I have no patience for fools, and certainly no patience for those who speak out with hatred and evil. I am not representing one race or one religion here, I represent them all. Mel Gibson, you make me sick. While I have never paid a dime to see any of your work you can rest assured I will NEVER pay a cent now. For people to pay good money to watch depravity and evil is a sin.

Don’t start with the 5th amendment either. I don’t care. I don’t like you, I don’t respect you and I don’t care if you are addicted to alcohol. Just don’t, please don’t, end up in “rehab” and say it wasn’t your fault. I’m sick of it. I was sick of it with Tiger Woods and I am sick of it here too. Don’t even get me started on Lindsay Lohan….
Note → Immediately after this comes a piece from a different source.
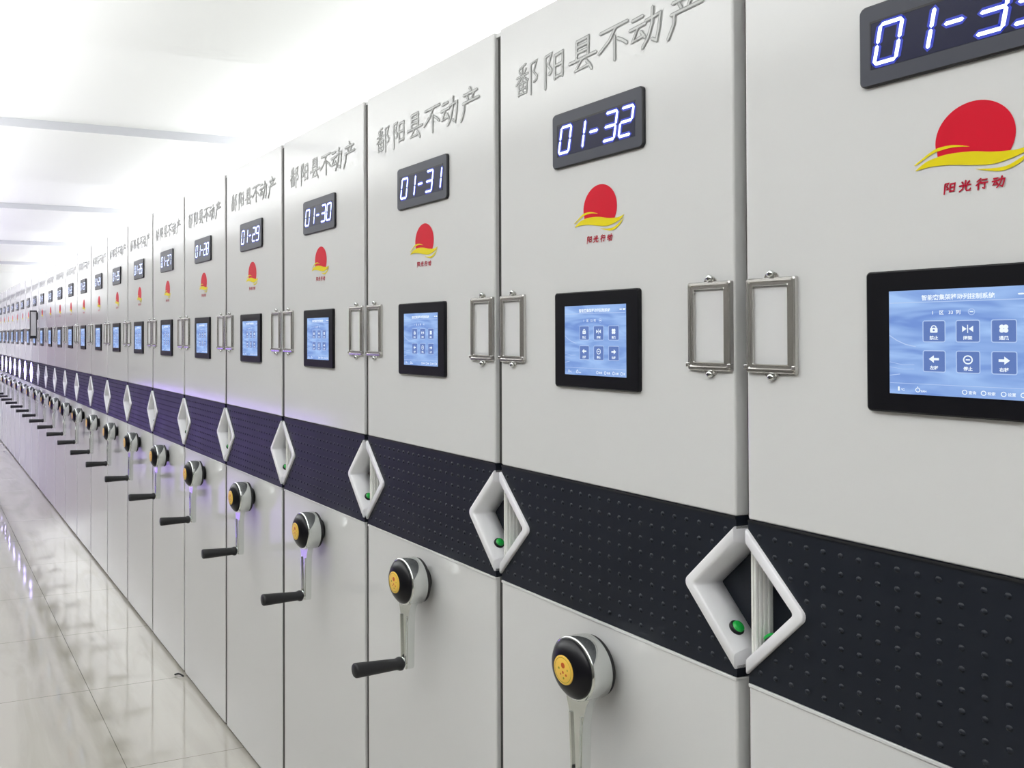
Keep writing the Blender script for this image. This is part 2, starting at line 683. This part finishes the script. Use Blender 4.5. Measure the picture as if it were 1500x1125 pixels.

I actually happened to see a few minutes of the show “The View” where they were talking about Mel Gibson. Whoopi Goldberg, a woman and actress I deeply admire, was telling the co-presenters and the audience that “Mel Gibson was a friend, and she had never seen him act like this in front of her.” While I admire her allegiance to her friend, I question what she was thinking and what point she was trying to make. Yes, alcohol does make you do stupid and bad things but it doesn’t mean, just because he hasn’t acted that way in your presence, it hasn’t happened. I think we all know better.

Put me on “The View” I’m just in the mood to battle with Elizabeth Hasselback and high-five Joy Behar. As for Whoppi Goldberg? You are entitled to your feelings and your truth. But, while you defend your friend, try to make sure, to keep an open mind. See how he interacts with his other friends, girlfriend, people of different religions and races.

I’ve lost patience with all these so-called movie stars or celebrities. How about us admiring a person because they are good, because they are nice, and give plenty to charity? How about we make no exceptions for movie stars and celebrities because they are “famous.”  Famous for what?